Como se puede comprender, desde mi ideología el general Pinochet me parece el salvador del pueblo chileno, Milosevich el adalid de los justos derechos de la nación servia y Carrillo el sanguinario verdugo de Paracuellos del Jarama.
El delito, a mi criterio y en estos casos, radica en los motivos por los que se quita la vida a otros seres humanos no en el hecho en sí de quitarla. Si fuese por matar todos serían iguales. Lo que convierte a unos en héroes y a otros en verdugos son los motivos no los hechos.
Esto, que dicho así, puede parecer excesivamente duro es lo que están haciendo en la actualidad jueces como Garzón, coreados por los medios de comunicación y soportado por una sociedad cada día con menos libertades y más acomplejada ante la tiranía de unos pocos con capacidad para crear opinión gracias a los monopolios existentes en la actualidad sobre los medios de comunicación.
Pongamos de una vez por todas fin a la hipocresía. Digamos que Carrillo es bueno o malo no por lo que hizo, que era lo que un comunista comprometido en un proceso revolucionario y de guerra como era la España de 1936/39 debía hacer, sino por la adscripción ideológica que tenía. Si los sucesos de Paracuellos del Jarama los hubiese encabeza
Raimundo Fernández Cuesta, Narciso Perales o
Dionisio Ridruejo nos parecería una actuación justa e inevitable en el contexto de una guerra civil.

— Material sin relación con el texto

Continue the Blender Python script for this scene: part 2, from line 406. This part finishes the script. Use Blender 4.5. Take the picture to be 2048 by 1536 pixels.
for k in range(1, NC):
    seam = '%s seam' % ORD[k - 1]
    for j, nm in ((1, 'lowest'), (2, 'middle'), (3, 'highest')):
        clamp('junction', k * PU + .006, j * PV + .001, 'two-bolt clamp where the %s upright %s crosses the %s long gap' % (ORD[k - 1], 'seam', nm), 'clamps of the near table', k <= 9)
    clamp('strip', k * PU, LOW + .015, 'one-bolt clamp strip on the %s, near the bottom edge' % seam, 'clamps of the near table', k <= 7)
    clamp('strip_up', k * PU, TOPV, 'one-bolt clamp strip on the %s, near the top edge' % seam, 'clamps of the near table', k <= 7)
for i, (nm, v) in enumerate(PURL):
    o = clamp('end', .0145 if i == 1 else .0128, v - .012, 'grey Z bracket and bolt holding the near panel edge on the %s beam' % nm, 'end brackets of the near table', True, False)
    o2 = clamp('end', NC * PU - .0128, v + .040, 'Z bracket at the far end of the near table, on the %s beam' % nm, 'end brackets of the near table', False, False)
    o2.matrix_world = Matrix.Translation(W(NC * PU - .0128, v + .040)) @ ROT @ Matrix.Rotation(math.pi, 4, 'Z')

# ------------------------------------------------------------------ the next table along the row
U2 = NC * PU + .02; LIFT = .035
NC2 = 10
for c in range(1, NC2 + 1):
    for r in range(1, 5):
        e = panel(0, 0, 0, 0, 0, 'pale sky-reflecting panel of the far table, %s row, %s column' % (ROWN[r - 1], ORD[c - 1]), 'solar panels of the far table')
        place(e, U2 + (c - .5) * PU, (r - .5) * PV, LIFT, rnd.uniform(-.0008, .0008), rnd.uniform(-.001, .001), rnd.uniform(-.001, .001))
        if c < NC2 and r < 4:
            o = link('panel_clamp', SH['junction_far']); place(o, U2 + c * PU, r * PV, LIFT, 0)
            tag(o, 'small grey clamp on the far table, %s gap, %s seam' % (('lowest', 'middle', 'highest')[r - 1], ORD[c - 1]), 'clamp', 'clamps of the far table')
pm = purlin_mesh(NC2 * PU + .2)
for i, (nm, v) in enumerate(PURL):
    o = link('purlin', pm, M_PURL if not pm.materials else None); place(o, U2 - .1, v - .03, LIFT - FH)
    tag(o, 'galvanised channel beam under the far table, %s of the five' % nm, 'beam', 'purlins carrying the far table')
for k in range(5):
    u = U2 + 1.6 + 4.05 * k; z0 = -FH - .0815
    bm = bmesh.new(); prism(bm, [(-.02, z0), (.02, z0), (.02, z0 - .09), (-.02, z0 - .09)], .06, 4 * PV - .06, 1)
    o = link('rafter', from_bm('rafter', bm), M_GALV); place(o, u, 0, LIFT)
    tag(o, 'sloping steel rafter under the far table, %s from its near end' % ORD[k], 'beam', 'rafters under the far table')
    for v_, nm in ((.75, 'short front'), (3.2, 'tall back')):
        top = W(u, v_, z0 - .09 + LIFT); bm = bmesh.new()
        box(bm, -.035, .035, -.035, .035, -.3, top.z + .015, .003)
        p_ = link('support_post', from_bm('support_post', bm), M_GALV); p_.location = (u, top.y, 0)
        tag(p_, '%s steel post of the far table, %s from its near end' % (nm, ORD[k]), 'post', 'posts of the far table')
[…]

Han pasado sesenta años de la guerra civil española, y un cuarto de siglo de la guerras revolucionarias que asolaron Argentina y Chile. Ya va siendo hora de que nos dejemos de hipocresías y de invocar a la justicia y la legalidad cuando en realidad lo único que se pretende es lograr a cualquier precio que los perdedores tomen venganza sobre los que en el contexto de guerra, con las armas en la mano, les vencieron.
A las puertas del siglo XXI carece de todo sentido procesar e intentar meter en la cárcel a un anciano como es Santiago Carrillo. ¿Vamos a revivir la guerra civil por los siglos de los siglos? La izquierda, nacional e internacional, que siempre ha perdido con las armas en la mano todas las guerras que ha iniciado, intenta años después, movidas por sus rencores, que traspasa de generación en generación, tomar venganza en vez de olvidar. Frente a ella los vencedores no sólo olvidan el pasado sino que les abre la puerta del juego político, para así colaborar a la lógica reunificación social, viendo como no sólo los perdedores no olvidan sino que además convierten la derrota en tardía victoria y en ajuste de cuentas.
En la actualidad los vencedores, incompresiblemente acomplejados por su victoria, se dejan humillar, viendo, sin mover un dedo, como los que hasta hace poco eran sus héroes, se convierte de la noche a la mañana en reos de aquellos que han llegado al poder por la magnanimidad de los hasta entonces dueños absolutos de la situación.
La prensa dicta las nuevas normas, crea opinión y juzga culpables a unos y lanza al estrellato a otros. Mientras, la opinión pública calla pues no es políticamente correcto decir esto u opinar aquello. Sólo demando que pongamos fin a la hipocresía y digamos que Carrillo es igual a Pinochet, y Castro al comandante argentino
Cavallo. A unos los tildaremos de héroes y a otros verdugos, no por matar a sus semejantes, sino por los motivos por lo que lo hicieron. Por favor, que no se insulte más a nuestra inteligencia, llamemos a las cosas por su nombre.